Entries with scene source code

>> BEGIN

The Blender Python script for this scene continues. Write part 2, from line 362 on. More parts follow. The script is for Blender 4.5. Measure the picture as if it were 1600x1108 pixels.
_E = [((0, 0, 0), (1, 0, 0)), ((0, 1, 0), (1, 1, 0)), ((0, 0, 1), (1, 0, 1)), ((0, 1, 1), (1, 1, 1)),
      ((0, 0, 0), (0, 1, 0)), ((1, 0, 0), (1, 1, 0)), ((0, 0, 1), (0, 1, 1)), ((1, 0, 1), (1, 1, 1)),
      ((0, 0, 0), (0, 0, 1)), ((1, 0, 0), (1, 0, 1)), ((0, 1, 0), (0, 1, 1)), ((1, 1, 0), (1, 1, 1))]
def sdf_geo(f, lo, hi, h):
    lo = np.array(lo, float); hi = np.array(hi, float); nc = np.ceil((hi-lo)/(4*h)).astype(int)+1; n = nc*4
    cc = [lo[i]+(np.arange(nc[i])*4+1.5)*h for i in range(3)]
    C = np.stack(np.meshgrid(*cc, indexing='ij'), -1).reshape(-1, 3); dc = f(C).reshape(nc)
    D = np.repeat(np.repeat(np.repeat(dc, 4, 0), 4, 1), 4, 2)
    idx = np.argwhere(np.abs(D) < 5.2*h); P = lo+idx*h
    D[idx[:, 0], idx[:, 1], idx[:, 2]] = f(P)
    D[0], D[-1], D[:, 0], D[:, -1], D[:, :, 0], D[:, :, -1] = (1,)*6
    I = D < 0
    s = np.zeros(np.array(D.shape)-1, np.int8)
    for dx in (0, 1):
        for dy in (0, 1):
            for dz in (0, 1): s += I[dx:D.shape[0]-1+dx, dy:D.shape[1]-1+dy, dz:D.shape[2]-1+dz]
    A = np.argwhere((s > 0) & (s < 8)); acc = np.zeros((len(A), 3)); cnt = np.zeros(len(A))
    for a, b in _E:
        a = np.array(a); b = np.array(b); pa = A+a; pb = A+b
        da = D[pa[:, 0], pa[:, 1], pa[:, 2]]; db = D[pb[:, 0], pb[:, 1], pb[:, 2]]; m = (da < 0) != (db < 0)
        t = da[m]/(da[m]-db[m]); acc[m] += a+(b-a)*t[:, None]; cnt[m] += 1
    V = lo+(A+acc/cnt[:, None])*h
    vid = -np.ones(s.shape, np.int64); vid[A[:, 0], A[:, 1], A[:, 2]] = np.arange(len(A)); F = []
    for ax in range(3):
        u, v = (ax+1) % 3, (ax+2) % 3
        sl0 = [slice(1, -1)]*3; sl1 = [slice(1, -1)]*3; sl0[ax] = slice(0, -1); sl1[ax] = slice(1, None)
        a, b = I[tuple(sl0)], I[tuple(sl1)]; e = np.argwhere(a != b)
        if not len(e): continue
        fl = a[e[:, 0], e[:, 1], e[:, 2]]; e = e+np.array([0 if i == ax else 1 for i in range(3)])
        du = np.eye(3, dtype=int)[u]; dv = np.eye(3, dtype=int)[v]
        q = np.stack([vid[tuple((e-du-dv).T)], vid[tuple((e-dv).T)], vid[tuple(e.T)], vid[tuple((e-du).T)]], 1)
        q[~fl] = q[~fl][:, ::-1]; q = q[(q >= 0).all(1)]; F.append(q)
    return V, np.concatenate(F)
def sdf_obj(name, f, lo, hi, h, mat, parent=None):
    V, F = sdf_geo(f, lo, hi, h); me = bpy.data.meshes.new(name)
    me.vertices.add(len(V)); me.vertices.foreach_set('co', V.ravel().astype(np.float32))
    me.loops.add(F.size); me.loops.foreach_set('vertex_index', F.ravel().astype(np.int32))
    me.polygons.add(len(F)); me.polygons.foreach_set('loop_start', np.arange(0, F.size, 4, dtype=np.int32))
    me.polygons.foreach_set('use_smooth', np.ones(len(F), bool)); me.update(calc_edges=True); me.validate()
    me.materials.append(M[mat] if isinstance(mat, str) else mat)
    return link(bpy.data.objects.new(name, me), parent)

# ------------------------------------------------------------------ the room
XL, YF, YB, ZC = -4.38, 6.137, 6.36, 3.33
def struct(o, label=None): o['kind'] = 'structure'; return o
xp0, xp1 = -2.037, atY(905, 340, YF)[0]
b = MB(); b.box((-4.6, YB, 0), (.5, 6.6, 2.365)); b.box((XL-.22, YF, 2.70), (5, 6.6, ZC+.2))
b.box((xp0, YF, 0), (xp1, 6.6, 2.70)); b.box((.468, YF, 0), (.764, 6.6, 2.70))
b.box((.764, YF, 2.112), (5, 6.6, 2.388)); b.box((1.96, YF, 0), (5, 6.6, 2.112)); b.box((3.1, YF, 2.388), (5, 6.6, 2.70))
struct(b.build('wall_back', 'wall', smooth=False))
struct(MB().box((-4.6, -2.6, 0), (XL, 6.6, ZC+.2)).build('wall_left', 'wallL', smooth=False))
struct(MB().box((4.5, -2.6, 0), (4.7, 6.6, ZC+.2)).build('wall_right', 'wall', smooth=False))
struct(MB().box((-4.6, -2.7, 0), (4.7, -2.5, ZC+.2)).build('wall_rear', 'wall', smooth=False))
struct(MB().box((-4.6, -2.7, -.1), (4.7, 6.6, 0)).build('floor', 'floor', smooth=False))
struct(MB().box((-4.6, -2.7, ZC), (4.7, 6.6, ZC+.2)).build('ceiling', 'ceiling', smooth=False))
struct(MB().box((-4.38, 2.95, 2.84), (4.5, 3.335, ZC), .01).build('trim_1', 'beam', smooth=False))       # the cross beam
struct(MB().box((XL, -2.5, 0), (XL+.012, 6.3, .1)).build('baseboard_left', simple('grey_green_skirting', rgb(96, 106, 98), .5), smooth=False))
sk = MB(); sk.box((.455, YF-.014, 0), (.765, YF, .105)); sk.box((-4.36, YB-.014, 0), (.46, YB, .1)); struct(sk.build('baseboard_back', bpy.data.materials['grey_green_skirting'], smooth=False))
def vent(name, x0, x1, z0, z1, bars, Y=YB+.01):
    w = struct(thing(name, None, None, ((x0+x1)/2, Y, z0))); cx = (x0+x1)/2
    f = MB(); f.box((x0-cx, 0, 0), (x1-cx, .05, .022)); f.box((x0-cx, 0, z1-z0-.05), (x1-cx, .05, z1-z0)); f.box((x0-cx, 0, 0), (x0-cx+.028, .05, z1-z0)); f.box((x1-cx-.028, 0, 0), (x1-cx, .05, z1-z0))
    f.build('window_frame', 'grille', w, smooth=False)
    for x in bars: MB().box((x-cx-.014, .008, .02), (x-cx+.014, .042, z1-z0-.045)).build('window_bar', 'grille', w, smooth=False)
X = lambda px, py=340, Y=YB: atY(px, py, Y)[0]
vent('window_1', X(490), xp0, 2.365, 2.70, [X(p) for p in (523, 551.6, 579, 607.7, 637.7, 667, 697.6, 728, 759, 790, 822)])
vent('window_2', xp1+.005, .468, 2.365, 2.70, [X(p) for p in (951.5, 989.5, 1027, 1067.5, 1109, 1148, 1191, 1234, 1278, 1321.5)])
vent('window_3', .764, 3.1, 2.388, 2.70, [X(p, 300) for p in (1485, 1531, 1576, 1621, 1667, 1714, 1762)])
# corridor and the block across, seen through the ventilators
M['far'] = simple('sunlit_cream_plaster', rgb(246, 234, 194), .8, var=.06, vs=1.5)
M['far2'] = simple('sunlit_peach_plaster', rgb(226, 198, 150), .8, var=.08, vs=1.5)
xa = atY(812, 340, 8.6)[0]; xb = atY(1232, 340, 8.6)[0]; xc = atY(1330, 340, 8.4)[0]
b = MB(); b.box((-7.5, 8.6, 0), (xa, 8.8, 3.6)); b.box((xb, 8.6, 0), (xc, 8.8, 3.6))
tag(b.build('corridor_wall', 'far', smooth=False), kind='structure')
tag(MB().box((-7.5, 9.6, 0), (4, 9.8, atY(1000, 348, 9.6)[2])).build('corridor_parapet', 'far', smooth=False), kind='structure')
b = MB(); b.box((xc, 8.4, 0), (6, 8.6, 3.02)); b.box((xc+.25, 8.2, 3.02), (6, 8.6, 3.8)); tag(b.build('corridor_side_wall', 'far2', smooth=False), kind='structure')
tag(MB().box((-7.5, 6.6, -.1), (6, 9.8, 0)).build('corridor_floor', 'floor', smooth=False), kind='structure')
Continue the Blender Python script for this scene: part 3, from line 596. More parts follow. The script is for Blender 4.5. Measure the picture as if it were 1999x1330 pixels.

>> END

**Written problem:**
Which lines contain "Blender"? Show each of them.

**Response below:**
The Blender Python script for this scene continues. Write part 2, from line 362 on. More parts follow. The script is for Blender 4.5. Measure the picture as if it were 1600x1108 pixels.
Continue the Blender Python script for this scene: part 3, from line 596. More parts follow. The script is for Blender 4.5. Measure the picture as if it were 1999x1330 pixels.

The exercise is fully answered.